Goal of the exercise: Repeat the lines of the data that follow, please, starting at the first and stopping after the one with "SC.camera = cam".
____
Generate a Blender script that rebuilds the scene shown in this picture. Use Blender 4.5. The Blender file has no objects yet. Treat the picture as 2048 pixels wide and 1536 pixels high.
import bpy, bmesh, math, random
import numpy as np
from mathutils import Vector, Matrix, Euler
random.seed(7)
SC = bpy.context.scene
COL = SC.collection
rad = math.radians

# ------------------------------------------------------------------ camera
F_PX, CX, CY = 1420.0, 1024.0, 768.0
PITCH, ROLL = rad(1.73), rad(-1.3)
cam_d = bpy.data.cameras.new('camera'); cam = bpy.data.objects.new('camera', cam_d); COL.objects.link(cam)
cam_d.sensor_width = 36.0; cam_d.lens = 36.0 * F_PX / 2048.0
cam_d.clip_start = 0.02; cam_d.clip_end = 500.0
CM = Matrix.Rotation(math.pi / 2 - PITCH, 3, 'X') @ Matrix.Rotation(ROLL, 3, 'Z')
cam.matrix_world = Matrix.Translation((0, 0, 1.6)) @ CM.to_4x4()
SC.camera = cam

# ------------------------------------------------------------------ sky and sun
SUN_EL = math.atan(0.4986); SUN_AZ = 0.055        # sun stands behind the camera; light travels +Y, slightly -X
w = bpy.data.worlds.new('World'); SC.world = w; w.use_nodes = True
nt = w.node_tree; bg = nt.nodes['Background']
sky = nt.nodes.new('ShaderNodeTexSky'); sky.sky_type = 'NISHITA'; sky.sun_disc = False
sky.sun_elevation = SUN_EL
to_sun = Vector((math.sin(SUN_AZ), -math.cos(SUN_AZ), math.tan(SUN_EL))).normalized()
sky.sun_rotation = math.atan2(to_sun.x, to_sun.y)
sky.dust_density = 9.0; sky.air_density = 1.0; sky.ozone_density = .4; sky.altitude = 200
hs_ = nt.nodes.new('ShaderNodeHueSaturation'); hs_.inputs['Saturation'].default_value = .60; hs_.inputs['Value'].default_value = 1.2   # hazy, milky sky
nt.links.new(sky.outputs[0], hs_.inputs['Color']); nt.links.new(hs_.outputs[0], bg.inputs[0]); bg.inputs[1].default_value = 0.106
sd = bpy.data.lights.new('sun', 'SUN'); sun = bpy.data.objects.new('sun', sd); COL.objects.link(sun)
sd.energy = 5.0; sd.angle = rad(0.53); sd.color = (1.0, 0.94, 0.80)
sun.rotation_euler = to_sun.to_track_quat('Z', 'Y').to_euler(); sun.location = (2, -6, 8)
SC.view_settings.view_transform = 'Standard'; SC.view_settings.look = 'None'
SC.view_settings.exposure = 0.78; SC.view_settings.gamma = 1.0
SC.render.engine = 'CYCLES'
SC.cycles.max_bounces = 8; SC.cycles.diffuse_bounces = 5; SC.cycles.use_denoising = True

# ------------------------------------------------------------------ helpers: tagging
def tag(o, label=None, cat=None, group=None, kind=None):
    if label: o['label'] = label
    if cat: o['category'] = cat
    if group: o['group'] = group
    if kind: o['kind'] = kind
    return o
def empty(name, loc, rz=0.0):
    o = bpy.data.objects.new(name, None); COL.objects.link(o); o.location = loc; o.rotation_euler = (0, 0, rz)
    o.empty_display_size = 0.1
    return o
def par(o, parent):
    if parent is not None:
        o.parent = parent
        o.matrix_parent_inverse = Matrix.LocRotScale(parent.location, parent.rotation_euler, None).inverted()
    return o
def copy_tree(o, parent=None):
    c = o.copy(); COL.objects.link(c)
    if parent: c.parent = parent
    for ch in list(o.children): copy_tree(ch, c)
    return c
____
Output of the exercise:
Generate a Blender script that rebuilds the scene shown in this picture. Use Blender 4.5. The Blender file has no objects yet. Treat the picture as 2048 pixels wide and 1536 pixels high.
import bpy, bmesh, math, random
import numpy as np
from mathutils import Vector, Matrix, Euler
random.seed(7)
SC = bpy.context.scene
COL = SC.collection
rad = math.radians

# ------------------------------------------------------------------ camera
F_PX, CX, CY = 1420.0, 1024.0, 768.0
PITCH, ROLL = rad(1.73), rad(-1.3)
cam_d = bpy.data.cameras.new('camera'); cam = bpy.data.objects.new('camera', cam_d); COL.objects.link(cam)
cam_d.sensor_width = 36.0; cam_d.lens = 36.0 * F_PX / 2048.0
cam_d.clip_start = 0.02; cam_d.clip_end = 500.0
CM = Matrix.Rotation(math.pi / 2 - PITCH, 3, 'X') @ Matrix.Rotation(ROLL, 3, 'Z')
cam.matrix_world = Matrix.Translation((0, 0, 1.6)) @ CM.to_4x4()
SC.camera = cam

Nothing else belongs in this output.